Start of Data excerpt

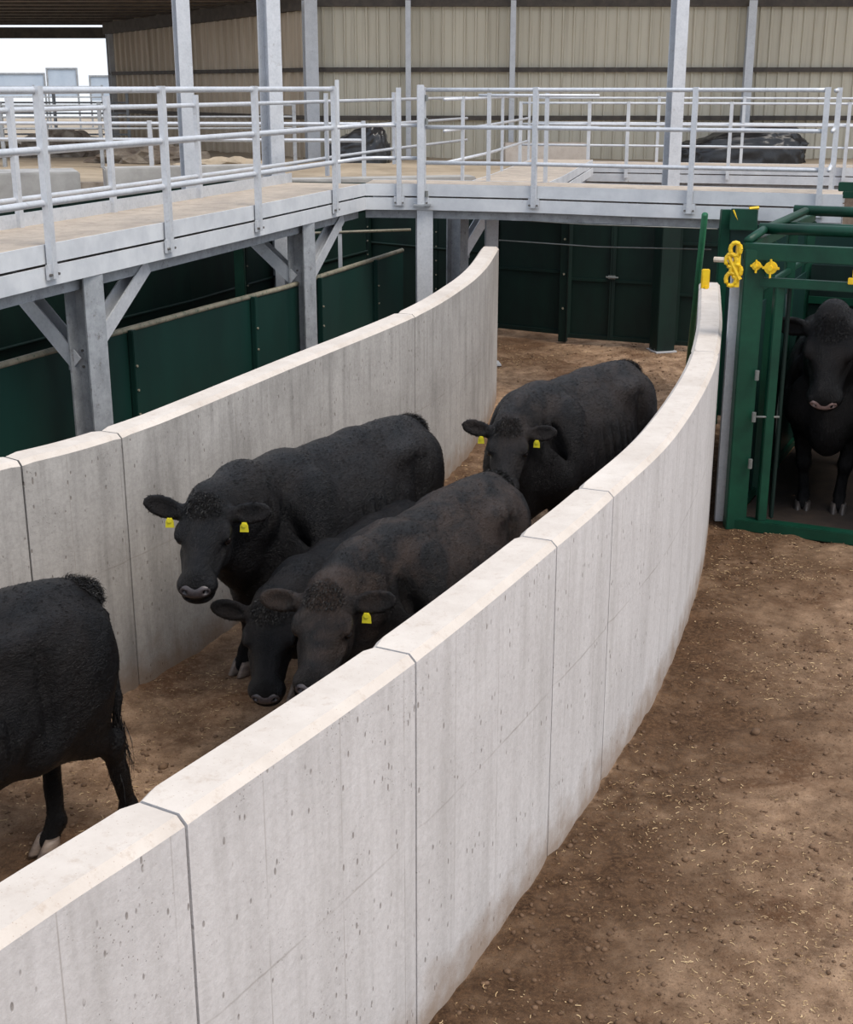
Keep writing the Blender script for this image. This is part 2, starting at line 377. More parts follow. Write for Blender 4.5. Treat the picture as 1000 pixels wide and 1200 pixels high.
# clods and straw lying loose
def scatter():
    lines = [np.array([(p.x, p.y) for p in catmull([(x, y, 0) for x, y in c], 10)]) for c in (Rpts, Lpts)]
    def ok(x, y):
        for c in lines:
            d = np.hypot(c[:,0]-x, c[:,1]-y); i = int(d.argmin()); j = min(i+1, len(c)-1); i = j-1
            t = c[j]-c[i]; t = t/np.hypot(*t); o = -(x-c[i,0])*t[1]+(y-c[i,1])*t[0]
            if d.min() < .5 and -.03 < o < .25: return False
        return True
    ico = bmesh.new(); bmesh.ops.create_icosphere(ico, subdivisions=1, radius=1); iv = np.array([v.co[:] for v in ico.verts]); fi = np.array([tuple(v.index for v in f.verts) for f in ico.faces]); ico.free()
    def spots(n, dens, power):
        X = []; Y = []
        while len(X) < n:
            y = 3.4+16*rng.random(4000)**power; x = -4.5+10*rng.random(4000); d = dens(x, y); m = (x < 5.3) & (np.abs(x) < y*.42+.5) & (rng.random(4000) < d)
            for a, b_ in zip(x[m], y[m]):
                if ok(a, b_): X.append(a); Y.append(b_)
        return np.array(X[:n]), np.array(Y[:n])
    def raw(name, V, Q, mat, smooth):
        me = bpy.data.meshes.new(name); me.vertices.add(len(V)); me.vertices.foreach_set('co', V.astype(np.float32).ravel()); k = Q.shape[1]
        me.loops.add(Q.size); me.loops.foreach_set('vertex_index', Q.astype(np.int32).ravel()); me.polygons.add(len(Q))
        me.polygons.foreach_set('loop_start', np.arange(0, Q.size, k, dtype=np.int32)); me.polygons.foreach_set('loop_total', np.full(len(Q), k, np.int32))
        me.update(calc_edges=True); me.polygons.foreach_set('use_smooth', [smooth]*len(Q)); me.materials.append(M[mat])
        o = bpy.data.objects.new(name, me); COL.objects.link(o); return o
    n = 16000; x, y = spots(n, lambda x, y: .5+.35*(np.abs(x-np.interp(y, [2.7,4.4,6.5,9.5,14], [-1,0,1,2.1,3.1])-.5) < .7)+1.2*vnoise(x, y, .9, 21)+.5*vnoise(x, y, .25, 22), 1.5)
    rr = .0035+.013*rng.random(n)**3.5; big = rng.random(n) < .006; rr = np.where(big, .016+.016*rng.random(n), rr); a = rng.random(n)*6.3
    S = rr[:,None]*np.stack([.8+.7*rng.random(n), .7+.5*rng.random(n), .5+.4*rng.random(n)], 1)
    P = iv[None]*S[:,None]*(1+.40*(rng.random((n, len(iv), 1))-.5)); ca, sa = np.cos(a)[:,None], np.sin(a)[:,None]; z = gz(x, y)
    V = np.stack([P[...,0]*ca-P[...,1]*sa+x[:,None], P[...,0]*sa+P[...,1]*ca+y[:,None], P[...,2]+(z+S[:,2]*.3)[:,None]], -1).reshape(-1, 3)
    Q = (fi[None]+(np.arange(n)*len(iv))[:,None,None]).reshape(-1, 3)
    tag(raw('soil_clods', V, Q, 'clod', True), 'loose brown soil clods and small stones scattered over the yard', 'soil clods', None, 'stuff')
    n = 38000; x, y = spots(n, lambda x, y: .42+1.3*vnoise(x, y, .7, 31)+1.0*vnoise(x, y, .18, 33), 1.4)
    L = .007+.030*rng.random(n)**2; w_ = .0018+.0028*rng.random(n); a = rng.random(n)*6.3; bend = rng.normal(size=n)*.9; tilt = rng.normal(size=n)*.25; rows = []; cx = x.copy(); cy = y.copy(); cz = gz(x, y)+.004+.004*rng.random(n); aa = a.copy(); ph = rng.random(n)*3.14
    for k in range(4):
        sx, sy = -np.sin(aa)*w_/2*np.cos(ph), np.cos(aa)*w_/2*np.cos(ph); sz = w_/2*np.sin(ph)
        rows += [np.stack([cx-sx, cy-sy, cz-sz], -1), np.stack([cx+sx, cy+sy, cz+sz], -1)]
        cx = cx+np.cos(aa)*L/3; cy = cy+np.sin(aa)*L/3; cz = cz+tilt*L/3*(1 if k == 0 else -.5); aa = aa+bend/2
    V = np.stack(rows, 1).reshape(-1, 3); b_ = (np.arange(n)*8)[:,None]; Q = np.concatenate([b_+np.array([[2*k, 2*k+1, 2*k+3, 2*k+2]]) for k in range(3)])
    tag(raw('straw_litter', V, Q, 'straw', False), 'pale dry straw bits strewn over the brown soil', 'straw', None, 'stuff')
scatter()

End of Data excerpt

§ **Request**:
Repeat the material above verbatim. Leave the pictures behind.

§ **Exercise solution**:
Keep writing the Blender script for this image. This is part 2, starting at line 377. More parts follow. Write for Blender 4.5. Treat the picture as 1000 pixels wide and 1200 pixels high.
# clods and straw lying loose
def scatter():
    lines = [np.array([(p.x, p.y) for p in catmull([(x, y, 0) for x, y in c], 10)]) for c in (Rpts, Lpts)]
    def ok(x, y):
        for c in lines:
            d = np.hypot(c[:,0]-x, c[:,1]-y); i = int(d.argmin()); j = min(i+1, len(c)-1); i = j-1
            t = c[j]-c[i]; t = t/np.hypot(*t); o = -(x-c[i,0])*t[1]+(y-c[i,1])*t[0]
            if d.min() < .5 and -.03 < o < .25: return False
        return True
    ico = bmesh.new(); bmesh.ops.create_icosphere(ico, subdivisions=1, radius=1); iv = np.array([v.co[:] for v in ico.verts]); fi = np.array([tuple(v.index for v in f.verts) for f in ico.faces]); ico.free()
    def spots(n, dens, power):
        X = []; Y = []
        while len(X) < n:
            y = 3.4+16*rng.random(4000)**power; x = -4.5+10*rng.random(4000); d = dens(x, y); m = (x < 5.3) & (np.abs(x) < y*.42+.5) & (rng.random(4000) < d)
            for a, b_ in zip(x[m], y[m]):
                if ok(a, b_): X.append(a); Y.append(b_)
        return np.array(X[:n]), np.array(Y[:n])
    def raw(name, V, Q, mat, smooth):
        me = bpy.data.meshes.new(name); me.vertices.add(len(V)); me.vertices.foreach_set('co', V.astype(np.float32).ravel()); k = Q.shape[1]
        me.loops.add(Q.size); me.loops.foreach_set('vertex_index', Q.astype(np.int32).ravel()); me.polygons.add(len(Q))
        me.polygons.foreach_set('loop_start', np.arange(0, Q.size, k, dtype=np.int32)); me.polygons.foreach_set('loop_total', np.full(len(Q), k, np.int32))
        me.update(calc_edges=True); me.polygons.foreach_set('use_smooth', [smooth]*len(Q)); me.materials.append(M[mat])
        o = bpy.data.objects.new(name, me); COL.objects.link(o); return o
    n = 16000; x, y = spots(n, lambda x, y: .5+.35*(np.abs(x-np.interp(y, [2.7,4.4,6.5,9.5,14], [-1,0,1,2.1,3.1])-.5) < .7)+1.2*vnoise(x, y, .9, 21)+.5*vnoise(x, y, .25, 22), 1.5)
    rr = .0035+.013*rng.random(n)**3.5; big = rng.random(n) < .006; rr = np.where(big, .016+.016*rng.random(n), rr); a = rng.random(n)*6.3
    S = rr[:,None]*np.stack([.8+.7*rng.random(n), .7+.5*rng.random(n), .5+.4*rng.random(n)], 1)
    P = iv[None]*S[:,None]*(1+.40*(rng.random((n, len(iv), 1))-.5)); ca, sa = np.cos(a)[:,None], np.sin(a)[:,None]; z = gz(x, y)
    V = np.stack([P[...,0]*ca-P[...,1]*sa+x[:,None], P[...,0]*sa+P[...,1]*ca+y[:,None], P[...,2]+(z+S[:,2]*.3)[:,None]], -1).reshape(-1, 3)
    Q = (fi[None]+(np.arange(n)*len(iv))[:,None,None]).reshape(-1, 3)
    tag(raw('soil_clods', V, Q, 'clod', True), 'loose brown soil clods and small stones scattered over the yard', 'soil clods', None, 'stuff')
    n = 38000; x, y = spots(n, lambda x, y: .42+1.3*vnoise(x, y, .7, 31)+1.0*vnoise(x, y, .18, 33), 1.4)
    L = .007+.030*rng.random(n)**2; w_ = .0018+.0028*rng.random(n); a = rng.random(n)*6.3; bend = rng.normal(size=n)*.9; tilt = rng.normal(size=n)*.25; rows = []; cx = x.copy(); cy = y.copy(); cz = gz(x, y)+.004+.004*rng.random(n); aa = a.copy(); ph = rng.random(n)*3.14
    for k in range(4):
        sx, sy = -np.sin(aa)*w_/2*np.cos(ph), np.cos(aa)*w_/2*np.cos(ph); sz = w_/2*np.sin(ph)
        rows += [np.stack([cx-sx, cy-sy, cz-sz], -1), np.stack([cx+sx, cy+sy, cz+sz], -1)]
        cx = cx+np.cos(aa)*L/3; cy = cy+np.sin(aa)*L/3; cz = cz+tilt*L/3*(1 if k == 0 else -.5); aa = aa+bend/2
    V = np.stack(rows, 1).reshape(-1, 3); b_ = (np.arange(n)*8)[:,None]; Q = np.concatenate([b_+np.array([[2*k, 2*k+1, 2*k+3, 2*k+2]]) for k in range(3)])
    tag(raw('straw_litter', V, Q, 'straw', False), 'pale dry straw bits strewn over the brown soil', 'straw', None, 'stuff')
scatter()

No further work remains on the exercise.